(Entries with scene source code)
○ ○ ○
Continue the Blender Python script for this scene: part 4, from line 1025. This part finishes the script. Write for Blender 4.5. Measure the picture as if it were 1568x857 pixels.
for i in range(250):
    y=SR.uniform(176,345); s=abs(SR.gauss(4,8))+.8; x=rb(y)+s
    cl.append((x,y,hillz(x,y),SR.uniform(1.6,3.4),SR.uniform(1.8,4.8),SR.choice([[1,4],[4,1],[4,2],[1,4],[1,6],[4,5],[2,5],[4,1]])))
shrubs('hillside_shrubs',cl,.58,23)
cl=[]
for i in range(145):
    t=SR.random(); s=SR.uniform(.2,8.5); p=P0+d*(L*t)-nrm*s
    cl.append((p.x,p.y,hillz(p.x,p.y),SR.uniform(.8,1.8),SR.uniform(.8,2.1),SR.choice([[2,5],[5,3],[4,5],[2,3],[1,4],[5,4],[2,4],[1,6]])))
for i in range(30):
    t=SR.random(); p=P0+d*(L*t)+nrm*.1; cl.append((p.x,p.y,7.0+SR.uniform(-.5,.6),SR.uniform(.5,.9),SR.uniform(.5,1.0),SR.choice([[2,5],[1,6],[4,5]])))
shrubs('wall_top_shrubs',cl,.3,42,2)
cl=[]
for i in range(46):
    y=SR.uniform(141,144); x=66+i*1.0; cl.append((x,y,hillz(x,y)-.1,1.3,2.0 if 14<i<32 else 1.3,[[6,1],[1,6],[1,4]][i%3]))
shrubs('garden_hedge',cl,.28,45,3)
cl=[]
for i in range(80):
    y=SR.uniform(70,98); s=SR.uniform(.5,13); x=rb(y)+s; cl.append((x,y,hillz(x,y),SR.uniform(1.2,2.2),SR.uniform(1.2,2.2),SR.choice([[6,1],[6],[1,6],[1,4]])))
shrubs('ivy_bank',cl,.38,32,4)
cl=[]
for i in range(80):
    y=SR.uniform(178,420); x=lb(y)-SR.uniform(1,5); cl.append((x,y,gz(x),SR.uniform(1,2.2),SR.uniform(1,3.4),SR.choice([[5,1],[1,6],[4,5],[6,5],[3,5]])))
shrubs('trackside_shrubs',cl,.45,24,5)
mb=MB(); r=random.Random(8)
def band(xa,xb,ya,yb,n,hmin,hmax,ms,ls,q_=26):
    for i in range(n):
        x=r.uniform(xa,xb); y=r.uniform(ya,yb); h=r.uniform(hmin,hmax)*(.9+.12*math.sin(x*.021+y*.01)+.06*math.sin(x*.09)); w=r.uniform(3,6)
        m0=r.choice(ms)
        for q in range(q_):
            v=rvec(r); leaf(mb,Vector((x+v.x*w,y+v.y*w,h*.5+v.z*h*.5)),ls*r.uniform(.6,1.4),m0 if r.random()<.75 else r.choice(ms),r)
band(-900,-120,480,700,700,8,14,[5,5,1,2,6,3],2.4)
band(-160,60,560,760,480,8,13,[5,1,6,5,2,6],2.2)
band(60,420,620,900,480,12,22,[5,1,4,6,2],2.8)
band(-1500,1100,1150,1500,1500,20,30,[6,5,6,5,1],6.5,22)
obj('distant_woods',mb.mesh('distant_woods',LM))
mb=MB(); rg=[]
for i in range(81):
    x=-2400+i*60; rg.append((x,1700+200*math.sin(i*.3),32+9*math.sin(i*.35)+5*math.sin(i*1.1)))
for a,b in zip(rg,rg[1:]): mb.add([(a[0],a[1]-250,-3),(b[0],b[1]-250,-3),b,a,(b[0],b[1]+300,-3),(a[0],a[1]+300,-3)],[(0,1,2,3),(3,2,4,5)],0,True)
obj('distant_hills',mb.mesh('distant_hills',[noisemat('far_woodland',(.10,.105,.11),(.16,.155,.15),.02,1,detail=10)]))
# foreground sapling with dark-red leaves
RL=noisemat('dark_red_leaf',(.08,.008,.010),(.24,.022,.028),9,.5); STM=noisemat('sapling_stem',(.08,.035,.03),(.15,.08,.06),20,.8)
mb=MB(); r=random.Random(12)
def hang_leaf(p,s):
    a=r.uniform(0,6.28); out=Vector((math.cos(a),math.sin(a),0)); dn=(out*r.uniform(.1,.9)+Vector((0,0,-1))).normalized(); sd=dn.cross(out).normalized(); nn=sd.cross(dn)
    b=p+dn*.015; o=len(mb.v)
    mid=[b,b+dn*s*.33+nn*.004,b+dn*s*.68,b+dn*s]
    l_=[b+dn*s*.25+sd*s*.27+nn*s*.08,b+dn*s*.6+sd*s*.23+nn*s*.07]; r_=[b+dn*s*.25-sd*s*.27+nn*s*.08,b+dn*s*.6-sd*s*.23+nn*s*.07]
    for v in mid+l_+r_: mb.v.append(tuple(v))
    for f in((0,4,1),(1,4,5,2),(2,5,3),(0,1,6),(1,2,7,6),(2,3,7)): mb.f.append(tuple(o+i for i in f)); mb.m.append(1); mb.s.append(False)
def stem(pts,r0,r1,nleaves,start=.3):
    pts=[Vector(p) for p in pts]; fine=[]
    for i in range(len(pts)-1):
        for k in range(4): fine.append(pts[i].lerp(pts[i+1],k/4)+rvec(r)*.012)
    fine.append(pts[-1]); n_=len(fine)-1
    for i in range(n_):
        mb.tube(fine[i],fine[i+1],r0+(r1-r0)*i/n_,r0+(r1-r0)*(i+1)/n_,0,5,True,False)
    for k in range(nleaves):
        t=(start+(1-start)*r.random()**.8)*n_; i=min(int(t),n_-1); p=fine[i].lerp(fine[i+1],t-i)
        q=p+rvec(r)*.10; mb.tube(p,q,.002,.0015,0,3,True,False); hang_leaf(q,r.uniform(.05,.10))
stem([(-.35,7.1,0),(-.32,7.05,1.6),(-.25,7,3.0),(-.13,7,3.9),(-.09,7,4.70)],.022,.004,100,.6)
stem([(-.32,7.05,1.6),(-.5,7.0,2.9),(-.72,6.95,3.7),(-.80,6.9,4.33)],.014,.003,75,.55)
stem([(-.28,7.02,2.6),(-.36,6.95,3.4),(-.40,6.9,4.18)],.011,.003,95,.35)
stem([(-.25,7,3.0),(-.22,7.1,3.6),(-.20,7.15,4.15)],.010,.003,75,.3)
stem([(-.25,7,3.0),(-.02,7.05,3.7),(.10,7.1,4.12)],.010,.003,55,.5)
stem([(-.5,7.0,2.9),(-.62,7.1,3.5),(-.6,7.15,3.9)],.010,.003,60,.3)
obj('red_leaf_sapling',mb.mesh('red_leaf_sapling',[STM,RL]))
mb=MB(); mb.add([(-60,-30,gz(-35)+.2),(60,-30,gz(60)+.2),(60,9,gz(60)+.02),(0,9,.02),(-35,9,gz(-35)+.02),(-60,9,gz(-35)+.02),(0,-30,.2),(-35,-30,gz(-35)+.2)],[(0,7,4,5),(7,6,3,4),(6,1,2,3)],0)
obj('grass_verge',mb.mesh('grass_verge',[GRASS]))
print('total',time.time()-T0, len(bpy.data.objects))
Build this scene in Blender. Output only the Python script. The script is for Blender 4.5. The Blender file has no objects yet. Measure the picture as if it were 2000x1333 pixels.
○ ○ ○
WHAT THE TASK ASKS — Above are some records. Print them all exactly.

FINISHED ANSWER —
Continue the Blender Python script for this scene: part 4, from line 1025. This part finishes the script. Write for Blender 4.5. Measure the picture as if it were 1568x857 pixels.
for i in range(250):
    y=SR.uniform(176,345); s=abs(SR.gauss(4,8))+.8; x=rb(y)+s
    cl.append((x,y,hillz(x,y),SR.uniform(1.6,3.4),SR.uniform(1.8,4.8),SR.choice([[1,4],[4,1],[4,2],[1,4],[1,6],[4,5],[2,5],[4,1]])))
shrubs('hillside_shrubs',cl,.58,23)
cl=[]
for i in range(145):
    t=SR.random(); s=SR.uniform(.2,8.5); p=P0+d*(L*t)-nrm*s
    cl.append((p.x,p.y,hillz(p.x,p.y),SR.uniform(.8,1.8),SR.uniform(.8,2.1),SR.choice([[2,5],[5,3],[4,5],[2,3],[1,4],[5,4],[2,4],[1,6]])))
for i in range(30):
    t=SR.random(); p=P0+d*(L*t)+nrm*.1; cl.append((p.x,p.y,7.0+SR.uniform(-.5,.6),SR.uniform(.5,.9),SR.uniform(.5,1.0),SR.choice([[2,5],[1,6],[4,5]])))
shrubs('wall_top_shrubs',cl,.3,42,2)
cl=[]
for i in range(46):
    y=SR.uniform(141,144); x=66+i*1.0; cl.append((x,y,hillz(x,y)-.1,1.3,2.0 if 14<i<32 else 1.3,[[6,1],[1,6],[1,4]][i%3]))
shrubs('garden_hedge',cl,.28,45,3)
cl=[]
for i in range(80):
    y=SR.uniform(70,98); s=SR.uniform(.5,13); x=rb(y)+s; cl.append((x,y,hillz(x,y),SR.uniform(1.2,2.2),SR.uniform(1.2,2.2),SR.choice([[6,1],[6],[1,6],[1,4]])))
shrubs('ivy_bank',cl,.38,32,4)
cl=[]
for i in range(80):
    y=SR.uniform(178,420); x=lb(y)-SR.uniform(1,5); cl.append((x,y,gz(x),SR.uniform(1,2.2),SR.uniform(1,3.4),SR.choice([[5,1],[1,6],[4,5],[6,5],[3,5]])))
shrubs('trackside_shrubs',cl,.45,24,5)
mb=MB(); r=random.Random(8)
def band(xa,xb,ya,yb,n,hmin,hmax,ms,ls,q_=26):
    for i in range(n):
        x=r.uniform(xa,xb); y=r.uniform(ya,yb); h=r.uniform(hmin,hmax)*(.9+.12*math.sin(x*.021+y*.01)+.06*math.sin(x*.09)); w=r.uniform(3,6)
        m0=r.choice(ms)
        for q in range(q_):
            v=rvec(r); leaf(mb,Vector((x+v.x*w,y+v.y*w,h*.5+v.z*h*.5)),ls*r.uniform(.6,1.4),m0 if r.random()<.75 else r.choice(ms),r)
band(-900,-120,480,700,700,8,14,[5,5,1,2,6,3],2.4)
band(-160,60,560,760,480,8,13,[5,1,6,5,2,6],2.2)
band(60,420,620,900,480,12,22,[5,1,4,6,2],2.8)
band(-1500,1100,1150,1500,1500,20,30,[6,5,6,5,1],6.5,22)
obj('distant_woods',mb.mesh('distant_woods',LM))
mb=MB(); rg=[]
for i in range(81):
    x=-2400+i*60; rg.append((x,1700+200*math.sin(i*.3),32+9*math.sin(i*.35)+5*math.sin(i*1.1)))
for a,b in zip(rg,rg[1:]): mb.add([(a[0],a[1]-250,-3),(b[0],b[1]-250,-3),b,a,(b[0],b[1]+300,-3),(a[0],a[1]+300,-3)],[(0,1,2,3),(3,2,4,5)],0,True)
obj('distant_hills',mb.mesh('distant_hills',[noisemat('far_woodland',(.10,.105,.11),(.16,.155,.15),.02,1,detail=10)]))
# foreground sapling with dark-red leaves
RL=noisemat('dark_red_leaf',(.08,.008,.010),(.24,.022,.028),9,.5); STM=noisemat('sapling_stem',(.08,.035,.03),(.15,.08,.06),20,.8)
mb=MB(); r=random.Random(12)
def hang_leaf(p,s):
    a=r.uniform(0,6.28); out=Vector((math.cos(a),math.sin(a),0)); dn=(out*r.uniform(.1,.9)+Vector((0,0,-1))).normalized(); sd=dn.cross(out).normalized(); nn=sd.cross(dn)
    b=p+dn*.015; o=len(mb.v)
    mid=[b,b+dn*s*.33+nn*.004,b+dn*s*.68,b+dn*s]
    l_=[b+dn*s*.25+sd*s*.27+nn*s*.08,b+dn*s*.6+sd*s*.23+nn*s*.07]; r_=[b+dn*s*.25-sd*s*.27+nn*s*.08,b+dn*s*.6-sd*s*.23+nn*s*.07]
    for v in mid+l_+r_: mb.v.append(tuple(v))
    for f in((0,4,1),(1,4,5,2),(2,5,3),(0,1,6),(1,2,7,6),(2,3,7)): mb.f.append(tuple(o+i for i in f)); mb.m.append(1); mb.s.append(False)
def stem(pts,r0,r1,nleaves,start=.3):
    pts=[Vector(p) for p in pts]; fine=[]
    for i in range(len(pts)-1):
        for k in range(4): fine.append(pts[i].lerp(pts[i+1],k/4)+rvec(r)*.012)
    fine.append(pts[-1]); n_=len(fine)-1
    for i in range(n_):
        mb.tube(fine[i],fine[i+1],r0+(r1-r0)*i/n_,r0+(r1-r0)*(i+1)/n_,0,5,True,False)
    for k in range(nleaves):
        t=(start+(1-start)*r.random()**.8)*n_; i=min(int(t),n_-1); p=fine[i].lerp(fine[i+1],t-i)
        q=p+rvec(r)*.10; mb.tube(p,q,.002,.0015,0,3,True,False); hang_leaf(q,r.uniform(.05,.10))
stem([(-.35,7.1,0),(-.32,7.05,1.6),(-.25,7,3.0),(-.13,7,3.9),(-.09,7,4.70)],.022,.004,100,.6)
stem([(-.32,7.05,1.6),(-.5,7.0,2.9),(-.72,6.95,3.7),(-.80,6.9,4.33)],.014,.003,75,.55)
stem([(-.28,7.02,2.6),(-.36,6.95,3.4),(-.40,6.9,4.18)],.011,.003,95,.35)
stem([(-.25,7,3.0),(-.22,7.1,3.6),(-.20,7.15,4.15)],.010,.003,75,.3)
stem([(-.25,7,3.0),(-.02,7.05,3.7),(.10,7.1,4.12)],.010,.003,55,.5)
stem([(-.5,7.0,2.9),(-.62,7.1,3.5),(-.6,7.15,3.9)],.010,.003,60,.3)
obj('red_leaf_sapling',mb.mesh('red_leaf_sapling',[STM,RL]))
mb=MB(); mb.add([(-60,-30,gz(-35)+.2),(60,-30,gz(60)+.2),(60,9,gz(60)+.02),(0,9,.02),(-35,9,gz(-35)+.02),(-60,9,gz(-35)+.02),(0,-30,.2),(-35,-30,gz(-35)+.2)],[(0,7,4,5),(7,6,3,4),(6,1,2,3)],0)
obj('grass_verge',mb.mesh('grass_verge',[GRASS]))
print('total',time.time()-T0, len(bpy.data.objects))
Build this scene in Blender. Output only the Python script. The script is for Blender 4.5. The Blender file has no objects yet. Measure the picture as if it were 2000x1333 pixels.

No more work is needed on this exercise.